Werken met tolken tijdens deze sessies is bijna onmogelijk, en ook het tijdsverschil is een groot obstakel; in een multilateraal forum is het altijd wel ergens middernacht. Niet in alle landen beschikken de deelnemers bovendien over snel Internet. 'Je mist het contact in de wandelgangen, je kan niet achterhalen welke onderhandelingsruimte delegaties hebben, en het verstevigen van je netwerk is eigenlijk niet te doen. In enkele multilaterale fora hebben deelnemers al te kennen gegeven dat ze binnenkort gaan weigeren de vergaderingen digitaal voort te zetten.’
Innovatieve vermogen
Freek en Arno onderstrepen het belang van het internationale werk en de contacten met het internationaal georiënteerde bedrijfsleven. ‘De verduurzaming van de Nederlandse voedselproductie is een internationale opgave.
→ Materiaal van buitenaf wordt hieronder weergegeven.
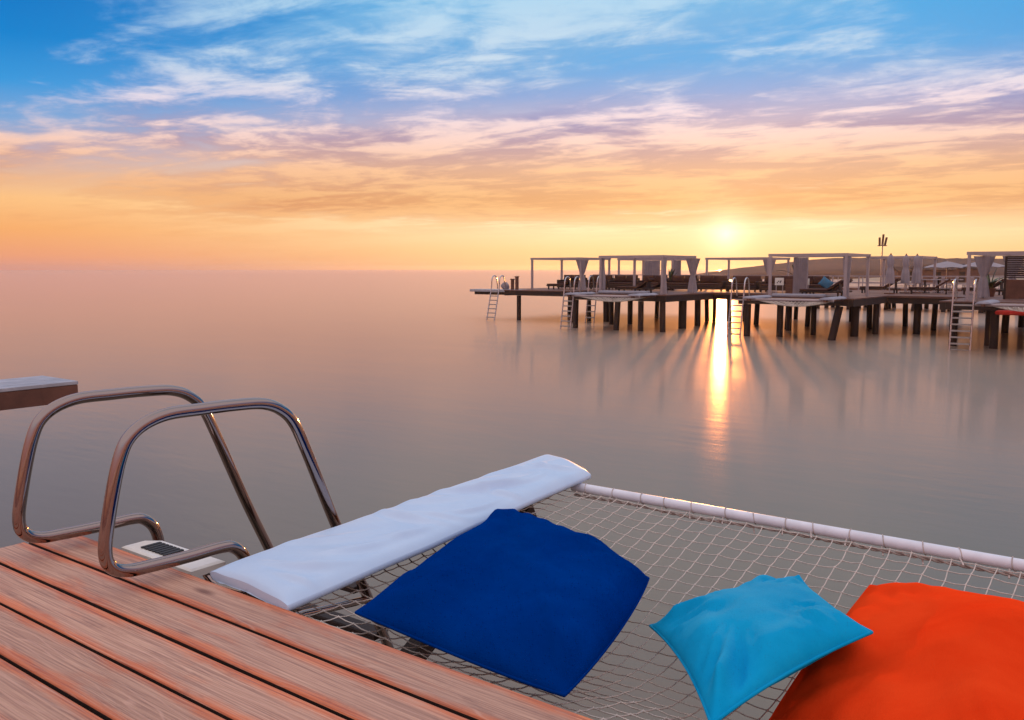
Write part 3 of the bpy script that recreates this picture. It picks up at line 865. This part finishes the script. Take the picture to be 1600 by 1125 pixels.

Voedselzekerheid, handelspolitieke aspecten, of het verdienvermogen van de agrarische sector: het buitenland doet ertoe. Nederland is de tweede exporteur ter wereld van agrarische producten. Niet omdat we de laagste kostprijs hebben, maar door het Nederlandse ondernemerschap en de constante innovatie. En precies die manier van zakendoen in het buitenland scherpt dat innovatieve vermogen’.
Co-creatie en innovatie
Voor informatieverspreiding zullen digitale evenementen zeker populair blijven, maar als het weer kan, zullen er ook weer fysieke missies komen, is de overtuiging van Freek. ‘Ondernemers die buitenlandse markten willen betreden, moeten zichzelf constant verbeteren, op kwaliteit, op duurzaamheid en op maatschappelijk verantwoord ondernemen. Dat geldt zeker voor de ondernemers die meegaan met een economische missie opgezet door RVO. Die missies draaien echt niet om even snel een container met goederen te verkopen, maar om co-creatie, innovatie en partnerschappen.’